Unused RAM is wasted RAM. Your Mac is going to manage the RAM and reduce the footprint when needed and the more it has to work with the more will be used. Gone are the days when an application allocated a specific amount of RAM to use. All is good and not a problem.

10 replies

Dec 2, 2025 1:21 PM in response to snakenuts

snakenuts wrote:
OK, cheers. Just wondering why the usage spiked 4 gb from the previous MBA.

If you're running Tahoe on the M4 it is a more demanding version of macOS than earlier versions on the M1 especially if you enabled Apple AI. Your M1 was/is also limited by its 8GB RAM and it was probably using the SSD as swap memory leaving 1GB of actual RAM in reserve.


Plus, your M4 is actually using less RAM as a %-age of the total than your M1 was. Do the math. And it's probably not using any swap space.

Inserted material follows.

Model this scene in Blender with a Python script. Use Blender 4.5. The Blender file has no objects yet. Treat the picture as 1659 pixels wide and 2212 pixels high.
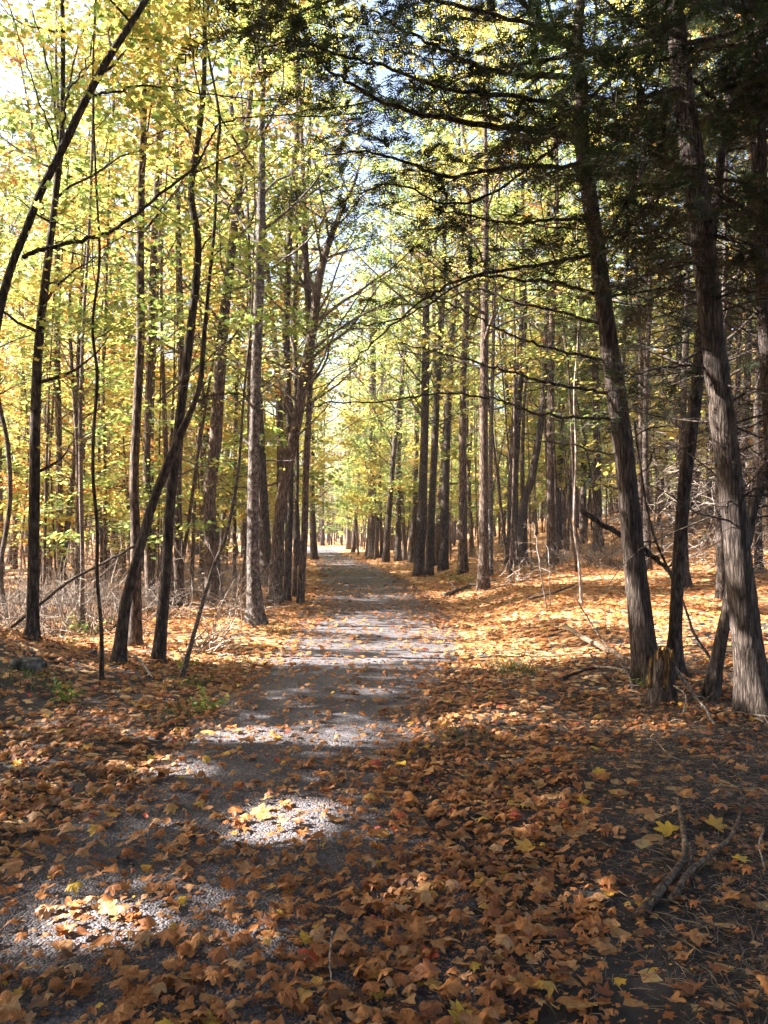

Dec 2, 2025 2:28 PM in response to snakenuts

The use of spare RAM for Cached Files predates Apple Silicon Macs and doesn’t have anything to do with Unified (“fused”) Memory.


It’s simply that if you use RAM in this way, the cache might sometimes offer a speedup (by saving a trip to a SSD or HDD). If it turns out that you need the RAM first, you can always dump the cached data (since it is, by definition, a copy of data that also exists elsewhere).


Completely free (“idle”) RAM is RAM that you know won’t be doing anything useful for you, while it is waiting to be allocated.


It’s better to have soare RAM than to have insufficient RAM, but there’s nothing saying that it’s good for all of that spare RAM to be idle.